Early Years Foundation Stage
Within the Foundation Stage (Nursery and Reception), the Early Years Foundation Stage Framework is followed. The ‘Music’ aspect of the curriculum is followed through the area 'Expressive Arts and Design'.
Music teaching is taught as discrete units of work and also, where appropriate, links are made to the overall topics or themes of the half term.
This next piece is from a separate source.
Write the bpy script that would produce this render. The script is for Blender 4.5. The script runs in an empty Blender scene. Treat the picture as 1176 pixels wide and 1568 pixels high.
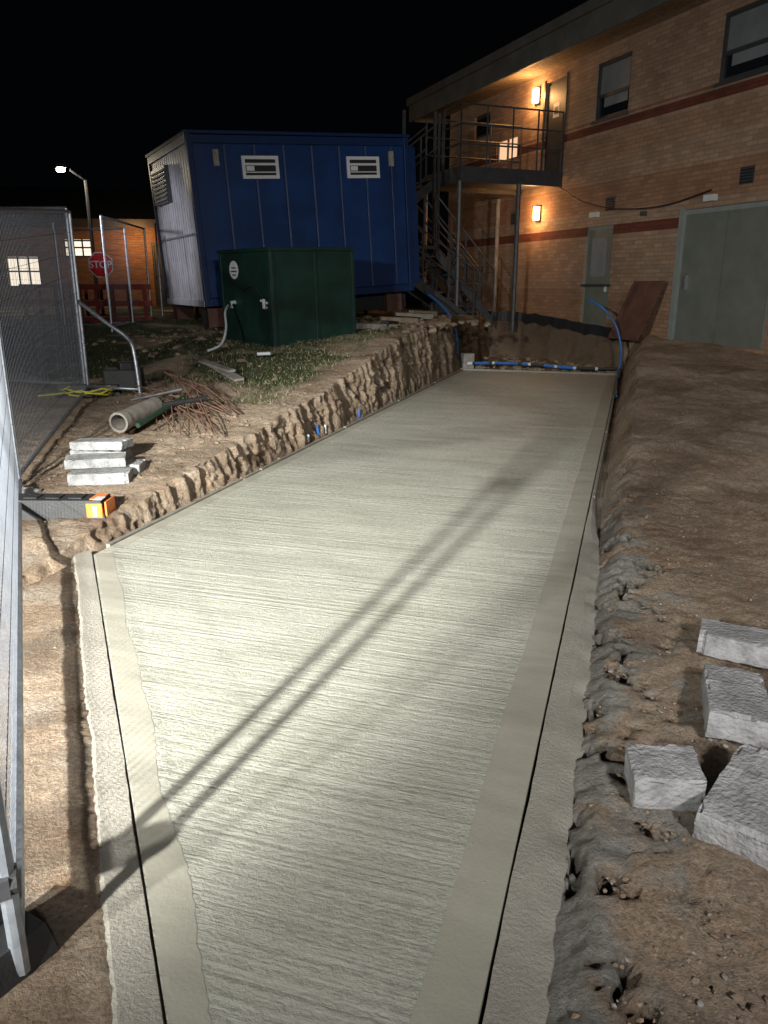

During EYFS, children learn to:
Create his/her own songs, or improvise a song around one he/she knows
Play instruments with increasing control to express his/her feelings and ideas
Listen attentively, move to and talk about music, expressing his/her feelings and responses
Sing in a group or on his/her own, increasingly matching the pitch and following the melody
Explore and engage in music making and dance, performing solo or in groups
Perform songs, rhymes, poems and stories with others, and - when appropriate - tries to move in time with music (ELG)
Sing a range of well-known nursery rhymes and songs (ELG)
Key Stage 1 Pupils will be taught to:
Use their voices expressively and creatively by signing songs and speaking chants and rhymes.
Play tuned and untuned instruments musically.
Listen with concentration and understanding to a range of high-quality live and recorded music.
Key Stage 2 Pupils will be taught to:
Sing and play musically with increasing confidence and control.
They should develop an understanding of musical composition, organising and manipulating ideas within musical structures and reproducing sounds from aural memory.
Play and perform in solo and ensemble contexts, using their voices and playing musical instruments with increasing accuracy, fluency, control and expression.
Improvise and compose music for a range of purposes using the interrelated dimensions of music.
Listen with attention to detail and recall sounds with increasing aural memory.
Use and understand staff and other musical notations
Appreciate and understand a wide range of high quality live and recorded music drawn from different traditions and from great composers and musicians Develop an understanding of the history of music.